Methods of Cooking.

The people had three common ways of cooking their food: by boiling, steaming, and broiling before the fire.

To cook a quantity of provisions in one of their big tubs or boxes—for they had no pots in those days—they poured in water sufficient to cook the quantity needed, and then red hot stones, lifted with a pair of wooden tongs, were dropped in to make it boil. When salmon or other fish were to be cooked, they usually cut off the heads and tails, and kept up the boiling process until all was reduced to a broth, when it was ladled out into dishes or long troughs and set before the people. Think of seven hundred salmon cooked in this way for a single feast!
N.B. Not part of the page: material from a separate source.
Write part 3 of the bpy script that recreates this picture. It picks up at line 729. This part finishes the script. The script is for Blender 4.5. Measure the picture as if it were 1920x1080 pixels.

To prepare food by steaming, a large fire was first kindled on a bed of cobble stones. When the wood had burned out, the stones being very hot, layers of green grass or sea-weed were laid on the top of the stones and kept damp with water. The clams, mussels, or other shell fish—if salmon, cod, halibut or sturgeon, usually only the heads and tails were thus prepared—whatever they wished to cook, were placed upon the grass, a little water was poured upon the top, and the whole was closely covered with mats, leaves, or boughs to keep in the steam. This is much the best means of cooking clams or other shell fish. They are delicious when cooked after this fashion.

When it was desired to broil the salmon, birds, venison or other wild meats, a stick the size of a broom handle, about four feet long, was split part way down, and the meat or fish was put into the split, while little sticks were placed crossways to keep the food spread. The stick was then tied at the split end, while the other end, already sharpened, was driven into the ground by the hot camp-fire, the flat side being kept towards the fire. The oil or gravy was caught in a clam shell or other dish and poured back upon the meat while cooking. Salmon never tastes better than when cooked in this manner. Often when travelling by canoe have we had deer, bear or mountain-goat meat, ducks or geese, and even porcupine, eagle or gulls, cooked in this way. The latter is quite palatable when you are worn with travelling and the larder has become nearly exhausted.